Hawking'in Thomas Hertog ile ortak yazdığı 'A Smooth Exit from Eternal Inflation' başlıklı araştırmada, uzay gemisi kullanılarak diğer gezegenlerdeki hayatların keşfedilebileceği fikri yer alıyor.
Hawkin St Albans okulundan mezun olduktan sonra babası gibi Oxford Üniversitesi kolejine devam etti. Babası tıp ile ilgilenmesini istiyordu ancak Hawking'in matematiğe ilgi duyuyordu. Okulun matematik bölümü mevcut değildi. Bu yüzden onun yerine fizik öğrenimi görmeye başladı.
Stephen Hawking 1960'ların başında 21 yaşındayken tedavisi olmayan Amyotrofik lateral skleroz (ALS) hastalığına yakalandı. Bu hastalık Hawking'in hayatını geri dönüşü olmayacak bir şekilde değiştirdi.
Motor nöronların zamanla yüzde seksenini öldürerek sinir sistemini felç eden ancak beynin zihinsel faaliyetlerine dokunmayan bu hastalık, Hawking'i tekerlekli sandalyede yaşamaya mahkûm etti.
İlerleyen yıllarda doktorlar ona sadece birkaç yıl daha yaşayabileceğini söyledi. Ancak doktorların çizdiği o karamsar tabloya rağmen Hawking hayata tutundu, 50 yıl daha yaşadı ve bu yıllara sayısız başarı sığdırdı.

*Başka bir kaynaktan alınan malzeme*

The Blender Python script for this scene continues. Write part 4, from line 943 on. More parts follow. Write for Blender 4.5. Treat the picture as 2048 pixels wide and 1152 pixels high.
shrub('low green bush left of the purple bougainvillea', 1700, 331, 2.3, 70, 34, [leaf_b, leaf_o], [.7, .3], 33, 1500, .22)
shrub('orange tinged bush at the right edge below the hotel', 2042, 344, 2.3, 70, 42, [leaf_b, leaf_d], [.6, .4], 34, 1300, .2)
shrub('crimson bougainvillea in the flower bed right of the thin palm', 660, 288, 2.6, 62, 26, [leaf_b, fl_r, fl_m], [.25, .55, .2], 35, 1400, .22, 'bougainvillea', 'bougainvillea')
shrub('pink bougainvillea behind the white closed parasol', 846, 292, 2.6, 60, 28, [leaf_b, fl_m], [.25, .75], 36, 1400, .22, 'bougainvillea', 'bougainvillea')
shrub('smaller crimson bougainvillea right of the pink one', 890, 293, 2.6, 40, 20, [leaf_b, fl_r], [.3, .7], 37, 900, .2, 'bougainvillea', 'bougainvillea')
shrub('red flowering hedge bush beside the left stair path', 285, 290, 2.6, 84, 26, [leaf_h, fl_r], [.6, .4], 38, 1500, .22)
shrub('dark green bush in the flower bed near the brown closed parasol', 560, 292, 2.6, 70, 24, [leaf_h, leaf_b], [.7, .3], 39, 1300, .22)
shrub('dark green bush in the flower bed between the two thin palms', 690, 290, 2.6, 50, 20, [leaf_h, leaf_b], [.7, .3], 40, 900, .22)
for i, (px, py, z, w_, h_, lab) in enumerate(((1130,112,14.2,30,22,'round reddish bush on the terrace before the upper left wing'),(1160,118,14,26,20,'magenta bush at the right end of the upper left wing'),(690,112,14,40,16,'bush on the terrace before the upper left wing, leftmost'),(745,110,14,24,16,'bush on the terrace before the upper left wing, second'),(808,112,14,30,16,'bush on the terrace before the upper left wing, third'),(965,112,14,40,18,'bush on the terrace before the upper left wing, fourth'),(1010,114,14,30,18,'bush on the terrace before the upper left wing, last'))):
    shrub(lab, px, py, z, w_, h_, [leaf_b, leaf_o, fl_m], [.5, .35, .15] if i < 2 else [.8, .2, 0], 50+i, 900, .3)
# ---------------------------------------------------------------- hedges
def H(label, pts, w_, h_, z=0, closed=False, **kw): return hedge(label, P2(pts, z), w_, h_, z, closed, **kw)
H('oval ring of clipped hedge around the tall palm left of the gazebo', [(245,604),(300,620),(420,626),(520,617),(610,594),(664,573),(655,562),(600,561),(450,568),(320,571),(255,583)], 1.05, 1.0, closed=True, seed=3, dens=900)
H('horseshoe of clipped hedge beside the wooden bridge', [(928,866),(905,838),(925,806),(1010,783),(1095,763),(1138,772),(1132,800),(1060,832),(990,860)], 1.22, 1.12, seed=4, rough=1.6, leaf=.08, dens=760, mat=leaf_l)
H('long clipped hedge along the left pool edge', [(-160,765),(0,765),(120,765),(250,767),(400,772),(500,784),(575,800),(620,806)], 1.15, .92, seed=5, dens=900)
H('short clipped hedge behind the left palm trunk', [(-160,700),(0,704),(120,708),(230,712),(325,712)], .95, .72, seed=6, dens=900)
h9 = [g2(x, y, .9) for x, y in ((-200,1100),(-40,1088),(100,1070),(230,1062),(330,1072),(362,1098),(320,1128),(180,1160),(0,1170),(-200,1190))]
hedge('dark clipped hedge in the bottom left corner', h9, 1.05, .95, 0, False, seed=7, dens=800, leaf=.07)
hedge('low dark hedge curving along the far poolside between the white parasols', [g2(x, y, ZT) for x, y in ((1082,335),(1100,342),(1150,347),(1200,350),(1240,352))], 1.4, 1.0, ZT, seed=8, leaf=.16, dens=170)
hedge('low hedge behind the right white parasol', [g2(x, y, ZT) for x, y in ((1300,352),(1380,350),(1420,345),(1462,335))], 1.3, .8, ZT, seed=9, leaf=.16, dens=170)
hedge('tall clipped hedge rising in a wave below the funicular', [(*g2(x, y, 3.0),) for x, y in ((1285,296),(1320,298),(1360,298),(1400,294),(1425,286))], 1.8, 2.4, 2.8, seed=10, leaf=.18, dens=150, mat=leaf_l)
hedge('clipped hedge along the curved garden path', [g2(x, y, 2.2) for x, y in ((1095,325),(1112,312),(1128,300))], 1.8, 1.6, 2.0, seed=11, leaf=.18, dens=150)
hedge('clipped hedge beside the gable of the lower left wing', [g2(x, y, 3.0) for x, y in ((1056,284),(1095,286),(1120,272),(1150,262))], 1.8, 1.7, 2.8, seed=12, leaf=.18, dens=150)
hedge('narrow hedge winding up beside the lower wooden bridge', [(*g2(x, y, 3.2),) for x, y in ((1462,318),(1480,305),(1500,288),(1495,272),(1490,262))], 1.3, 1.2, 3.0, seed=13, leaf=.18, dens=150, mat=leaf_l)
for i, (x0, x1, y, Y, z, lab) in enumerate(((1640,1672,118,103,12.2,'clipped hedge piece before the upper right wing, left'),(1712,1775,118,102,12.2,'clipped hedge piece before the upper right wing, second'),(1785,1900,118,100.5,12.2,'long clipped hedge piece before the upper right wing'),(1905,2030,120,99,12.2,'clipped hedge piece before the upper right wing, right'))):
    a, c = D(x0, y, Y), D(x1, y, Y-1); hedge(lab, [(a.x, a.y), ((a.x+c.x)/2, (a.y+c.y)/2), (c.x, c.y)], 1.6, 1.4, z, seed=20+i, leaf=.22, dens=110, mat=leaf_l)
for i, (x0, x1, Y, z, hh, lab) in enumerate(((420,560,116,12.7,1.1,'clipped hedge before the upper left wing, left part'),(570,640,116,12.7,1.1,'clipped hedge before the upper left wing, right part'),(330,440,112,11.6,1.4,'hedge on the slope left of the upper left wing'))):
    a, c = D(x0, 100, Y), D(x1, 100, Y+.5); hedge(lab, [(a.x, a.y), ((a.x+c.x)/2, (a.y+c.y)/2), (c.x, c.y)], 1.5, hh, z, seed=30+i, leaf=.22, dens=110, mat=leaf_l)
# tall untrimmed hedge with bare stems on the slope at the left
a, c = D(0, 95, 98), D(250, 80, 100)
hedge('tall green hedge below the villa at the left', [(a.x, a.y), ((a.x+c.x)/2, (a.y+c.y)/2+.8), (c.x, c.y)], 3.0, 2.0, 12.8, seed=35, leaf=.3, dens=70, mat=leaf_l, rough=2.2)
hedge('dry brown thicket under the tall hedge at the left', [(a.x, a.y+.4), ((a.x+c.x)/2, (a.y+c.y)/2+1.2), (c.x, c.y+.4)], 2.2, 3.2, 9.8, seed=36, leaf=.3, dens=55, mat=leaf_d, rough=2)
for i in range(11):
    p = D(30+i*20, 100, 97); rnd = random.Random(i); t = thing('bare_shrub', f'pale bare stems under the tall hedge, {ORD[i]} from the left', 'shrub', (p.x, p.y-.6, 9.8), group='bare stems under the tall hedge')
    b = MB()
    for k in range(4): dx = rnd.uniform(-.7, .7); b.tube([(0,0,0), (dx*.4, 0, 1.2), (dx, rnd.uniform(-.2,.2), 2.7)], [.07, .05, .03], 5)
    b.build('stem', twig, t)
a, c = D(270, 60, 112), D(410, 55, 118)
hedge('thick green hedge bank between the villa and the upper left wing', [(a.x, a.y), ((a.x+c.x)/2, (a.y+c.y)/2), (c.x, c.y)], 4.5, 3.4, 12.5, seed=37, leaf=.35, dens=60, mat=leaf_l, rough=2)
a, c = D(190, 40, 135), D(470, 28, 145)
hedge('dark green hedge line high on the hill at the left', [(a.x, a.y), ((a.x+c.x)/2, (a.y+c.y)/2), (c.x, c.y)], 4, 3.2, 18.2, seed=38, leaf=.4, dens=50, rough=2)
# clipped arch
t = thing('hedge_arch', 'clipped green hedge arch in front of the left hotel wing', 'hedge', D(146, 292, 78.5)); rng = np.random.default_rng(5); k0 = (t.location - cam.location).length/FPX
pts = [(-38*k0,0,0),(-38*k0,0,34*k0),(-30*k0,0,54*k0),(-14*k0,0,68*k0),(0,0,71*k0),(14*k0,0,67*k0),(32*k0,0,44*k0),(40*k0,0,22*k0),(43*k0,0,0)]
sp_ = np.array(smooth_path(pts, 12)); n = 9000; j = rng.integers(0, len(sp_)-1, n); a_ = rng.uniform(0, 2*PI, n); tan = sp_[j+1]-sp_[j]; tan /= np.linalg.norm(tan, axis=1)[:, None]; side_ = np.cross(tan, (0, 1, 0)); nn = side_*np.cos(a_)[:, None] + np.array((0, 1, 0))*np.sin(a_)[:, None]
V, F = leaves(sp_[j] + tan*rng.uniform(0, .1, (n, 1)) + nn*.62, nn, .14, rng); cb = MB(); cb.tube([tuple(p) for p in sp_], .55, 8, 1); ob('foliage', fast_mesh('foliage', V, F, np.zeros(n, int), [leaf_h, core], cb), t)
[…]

Hawking 1979'da Cambrige Üniversitesi'nde Isaac Newton için kurulan Lucas kürsüsünün başına gelerek, "profesör" unvanını aldı. Kitapları, 40 dile çevrildi; evrenle ilgili çılgın teorik bilgilerini popüler hale getirmek için gereken maddi bağımsızlığı sağlayacak ve Cambridge Üniversitesi'ndeki uygulamalı matematik ve teorik fizik laboratuvarını geliştirecek kadar çok sattı.
Hawking, bilimsel uğraşlarında ve günlük yaşantısında çevresinden ve Stephen Hawking kuantum fiziği ve kara deliklerle ilgili iddialarıyla, bugün yaşayan bilim insanları arasında dünyada en çok tanınan isimdi.
Stephen Hawking'in 50 yıl önce yazdığı, doktora tezinin tamamını geçtiğimiz aylarda internet üzerinden yayınlanmış, doktora tezinin üniversitenin internet sitesine konulması üzerine Cambridge Üniversitesi'nin sitesi yoğun trafiği kaldıramadı ve çöktü.
Einstein ile kıyaslanabilecek bir zekaya sahip olan Hawking, 2010 yılında bir konuşmasında öğrencilik yıllarını anlatırken öğretmenlerinin kendisinin el yazısında ve ödevlerinin düzensizliğinden şikayet ettiğini anlatmıştı. İngiliz fizikçi kendisini "ortalamayı geçemeyen bir öğrenci" olarak tanımlamıştı.